INSTRUCTIONS TO FOLLOW:
Reproduce the listing that follows with no differences at all.

DATA PROVIDED:
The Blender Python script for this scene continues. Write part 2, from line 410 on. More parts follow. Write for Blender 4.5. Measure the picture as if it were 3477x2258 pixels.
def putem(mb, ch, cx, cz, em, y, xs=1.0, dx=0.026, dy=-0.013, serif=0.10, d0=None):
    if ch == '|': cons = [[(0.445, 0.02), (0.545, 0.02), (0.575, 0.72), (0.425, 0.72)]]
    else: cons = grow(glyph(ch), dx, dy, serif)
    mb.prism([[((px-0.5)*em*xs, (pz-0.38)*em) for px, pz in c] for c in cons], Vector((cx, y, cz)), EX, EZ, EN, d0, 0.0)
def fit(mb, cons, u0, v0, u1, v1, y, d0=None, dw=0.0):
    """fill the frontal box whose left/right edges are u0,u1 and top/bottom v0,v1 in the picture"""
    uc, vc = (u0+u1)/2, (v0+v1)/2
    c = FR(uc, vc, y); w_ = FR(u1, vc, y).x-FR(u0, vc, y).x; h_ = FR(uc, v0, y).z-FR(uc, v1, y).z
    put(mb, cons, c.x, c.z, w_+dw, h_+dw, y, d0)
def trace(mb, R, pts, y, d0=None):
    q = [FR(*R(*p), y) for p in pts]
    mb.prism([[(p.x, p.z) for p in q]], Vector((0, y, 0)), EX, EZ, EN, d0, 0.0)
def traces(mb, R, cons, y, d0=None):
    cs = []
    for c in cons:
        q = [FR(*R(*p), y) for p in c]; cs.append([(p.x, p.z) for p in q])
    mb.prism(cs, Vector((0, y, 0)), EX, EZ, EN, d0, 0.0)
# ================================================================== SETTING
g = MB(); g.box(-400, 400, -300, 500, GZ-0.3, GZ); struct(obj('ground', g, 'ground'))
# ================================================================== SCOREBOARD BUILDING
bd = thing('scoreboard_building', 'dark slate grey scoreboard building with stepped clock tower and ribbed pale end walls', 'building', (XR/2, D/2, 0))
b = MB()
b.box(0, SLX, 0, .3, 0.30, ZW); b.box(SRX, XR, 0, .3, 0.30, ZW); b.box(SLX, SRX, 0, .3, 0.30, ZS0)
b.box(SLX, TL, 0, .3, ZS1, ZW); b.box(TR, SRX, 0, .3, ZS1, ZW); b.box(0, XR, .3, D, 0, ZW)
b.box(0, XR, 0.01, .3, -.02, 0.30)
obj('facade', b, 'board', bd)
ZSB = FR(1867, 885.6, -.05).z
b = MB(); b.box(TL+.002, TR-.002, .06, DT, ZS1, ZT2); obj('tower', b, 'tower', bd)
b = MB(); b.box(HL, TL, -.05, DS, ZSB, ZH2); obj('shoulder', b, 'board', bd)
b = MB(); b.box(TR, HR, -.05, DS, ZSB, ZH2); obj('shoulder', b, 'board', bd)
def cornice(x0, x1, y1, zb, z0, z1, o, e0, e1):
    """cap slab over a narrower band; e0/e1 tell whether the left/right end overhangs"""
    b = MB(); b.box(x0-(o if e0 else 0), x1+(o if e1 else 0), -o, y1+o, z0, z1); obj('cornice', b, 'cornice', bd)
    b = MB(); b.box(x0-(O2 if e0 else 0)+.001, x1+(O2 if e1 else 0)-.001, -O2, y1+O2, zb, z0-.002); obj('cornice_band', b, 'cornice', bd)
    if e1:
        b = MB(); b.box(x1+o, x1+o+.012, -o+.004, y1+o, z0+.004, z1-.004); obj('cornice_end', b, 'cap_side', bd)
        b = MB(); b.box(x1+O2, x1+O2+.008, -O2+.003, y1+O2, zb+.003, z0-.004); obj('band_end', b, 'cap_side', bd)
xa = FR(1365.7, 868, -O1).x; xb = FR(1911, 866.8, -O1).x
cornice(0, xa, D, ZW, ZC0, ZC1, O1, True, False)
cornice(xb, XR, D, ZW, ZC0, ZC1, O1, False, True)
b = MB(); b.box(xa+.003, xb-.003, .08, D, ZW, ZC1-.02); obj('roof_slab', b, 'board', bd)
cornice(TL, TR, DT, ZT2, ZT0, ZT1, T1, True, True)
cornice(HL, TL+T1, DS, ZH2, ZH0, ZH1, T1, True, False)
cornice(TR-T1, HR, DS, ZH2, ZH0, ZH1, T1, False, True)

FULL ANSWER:
The Blender Python script for this scene continues. Write part 2, from line 410 on. More parts follow. Write for Blender 4.5. Measure the picture as if it were 3477x2258 pixels.
def putem(mb, ch, cx, cz, em, y, xs=1.0, dx=0.026, dy=-0.013, serif=0.10, d0=None):
    if ch == '|': cons = [[(0.445, 0.02), (0.545, 0.02), (0.575, 0.72), (0.425, 0.72)]]
    else: cons = grow(glyph(ch), dx, dy, serif)
    mb.prism([[((px-0.5)*em*xs, (pz-0.38)*em) for px, pz in c] for c in cons], Vector((cx, y, cz)), EX, EZ, EN, d0, 0.0)
def fit(mb, cons, u0, v0, u1, v1, y, d0=None, dw=0.0):
    """fill the frontal box whose left/right edges are u0,u1 and top/bottom v0,v1 in the picture"""
    uc, vc = (u0+u1)/2, (v0+v1)/2
    c = FR(uc, vc, y); w_ = FR(u1, vc, y).x-FR(u0, vc, y).x; h_ = FR(uc, v0, y).z-FR(uc, v1, y).z
    put(mb, cons, c.x, c.z, w_+dw, h_+dw, y, d0)
def trace(mb, R, pts, y, d0=None):
    q = [FR(*R(*p), y) for p in pts]
    mb.prism([[(p.x, p.z) for p in q]], Vector((0, y, 0)), EX, EZ, EN, d0, 0.0)
def traces(mb, R, cons, y, d0=None):
    cs = []
    for c in cons:
        q = [FR(*R(*p), y) for p in c]; cs.append([(p.x, p.z) for p in q])
    mb.prism(cs, Vector((0, y, 0)), EX, EZ, EN, d0, 0.0)
# ================================================================== SETTING
g = MB(); g.box(-400, 400, -300, 500, GZ-0.3, GZ); struct(obj('ground', g, 'ground'))
# ================================================================== SCOREBOARD BUILDING
bd = thing('scoreboard_building', 'dark slate grey scoreboard building with stepped clock tower and ribbed pale end walls', 'building', (XR/2, D/2, 0))
b = MB()
b.box(0, SLX, 0, .3, 0.30, ZW); b.box(SRX, XR, 0, .3, 0.30, ZW); b.box(SLX, SRX, 0, .3, 0.30, ZS0)
b.box(SLX, TL, 0, .3, ZS1, ZW); b.box(TR, SRX, 0, .3, ZS1, ZW); b.box(0, XR, .3, D, 0, ZW)
b.box(0, XR, 0.01, .3, -.02, 0.30)
obj('facade', b, 'board', bd)
ZSB = FR(1867, 885.6, -.05).z
b = MB(); b.box(TL+.002, TR-.002, .06, DT, ZS1, ZT2); obj('tower', b, 'tower', bd)
b = MB(); b.box(HL, TL, -.05, DS, ZSB, ZH2); obj('shoulder', b, 'board', bd)
b = MB(); b.box(TR, HR, -.05, DS, ZSB, ZH2); obj('shoulder', b, 'board', bd)
def cornice(x0, x1, y1, zb, z0, z1, o, e0, e1):
    """cap slab over a narrower band; e0/e1 tell whether the left/right end overhangs"""
    b = MB(); b.box(x0-(o if e0 else 0), x1+(o if e1 else 0), -o, y1+o, z0, z1); obj('cornice', b, 'cornice', bd)
    b = MB(); b.box(x0-(O2 if e0 else 0)+.001, x1+(O2 if e1 else 0)-.001, -O2, y1+O2, zb, z0-.002); obj('cornice_band', b, 'cornice', bd)
    if e1:
        b = MB(); b.box(x1+o, x1+o+.012, -o+.004, y1+o, z0+.004, z1-.004); obj('cornice_end', b, 'cap_side', bd)
        b = MB(); b.box(x1+O2, x1+O2+.008, -O2+.003, y1+O2, zb+.003, z0-.004); obj('band_end', b, 'cap_side', bd)
xa = FR(1365.7, 868, -O1).x; xb = FR(1911, 866.8, -O1).x
cornice(0, xa, D, ZW, ZC0, ZC1, O1, True, False)
cornice(xb, XR, D, ZW, ZC0, ZC1, O1, False, True)
b = MB(); b.box(xa+.003, xb-.003, .08, D, ZW, ZC1-.02); obj('roof_slab', b, 'board', bd)
cornice(TL, TR, DT, ZT2, ZT0, ZT1, T1, True, True)
cornice(HL, TL+T1, DS, ZH2, ZH0, ZH1, T1, True, False)
cornice(TR-T1, HR, DS, ZH2, ZH0, ZH1, T1, False, True)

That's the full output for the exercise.